America’s “Summer of Funk”

Consumers are in a funk in the Summer of 2012.

How much do American consumers spend in an average day? According to a July 2012 Gallup Poll, they spend about $70 per day in stores, gas stations, restaurants and online. (Housing, utility costs and vehicle purchases are extra.)

It turns out that this figure is a pretty big drop from the average daily spend of $104 Gallup found in 2008.

That meme we’re hearing on the campaign trail about people’s livelihoods having shrunk over the past three or four years? Evidently, it’s a fact.

And Gallup is also finding that upper-income Americans have undergone the same degree of spending reduction as everyone else. Their spending is now down to about $116 per day.

Evidently, confidence in the U.S. economy and the stock market’s uneven performance have taken their toll on the psyche of even the affluent classes in America. And Gallup isn’t the only organization charting this. Ipsos MediaCT is finding a similar story in its surveys.

Last week, Stephen Kraus, an Ipsos senior vice president and author of several books on the upper-income sector of society, wrote: “Widespread uncertainty plays a role in a fundamental fact of today’s “affluent” marketplace. For the most part, affluents today simply don’t feel affluent.”

Krauss continues, “This feeling isn’t new; for most, it is part of the lingering hangover of The Great Recession. But it is particularly pronounced in the summer of uncertainty.

Krauss concludes his remarks with this rather gloomy observation: “It’s a summer of uncertainty indeed – about the economy, about the future, and even about one’s own standing in today’s financial hierarchy.”

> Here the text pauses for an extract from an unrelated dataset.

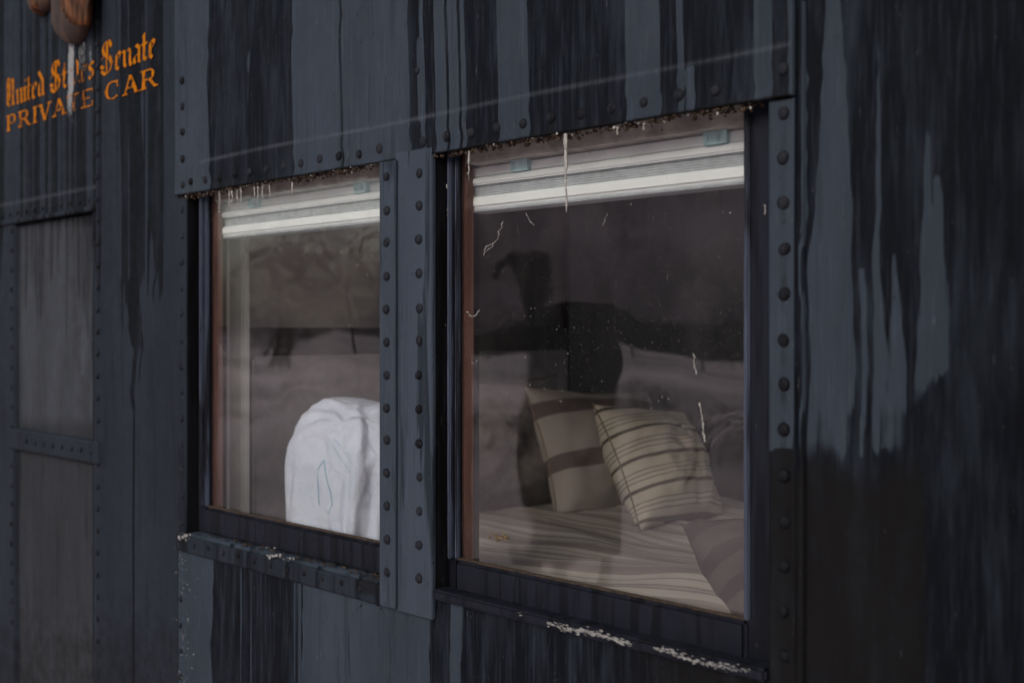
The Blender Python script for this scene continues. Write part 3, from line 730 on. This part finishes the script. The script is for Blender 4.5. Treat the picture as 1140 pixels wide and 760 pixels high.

Reading these very latest reports on the level of uncertainty – even resignation – that people have about the economy, it underscores the collective funk the American people seem to be in as the 2012 presidential campaign grinds on inexorably to its conclusion.

Perhaps once Election Day has come and gone, Americans will “snap out of it” and begin to feel brighter about the future.

Perhaps. But don’t hold your breath.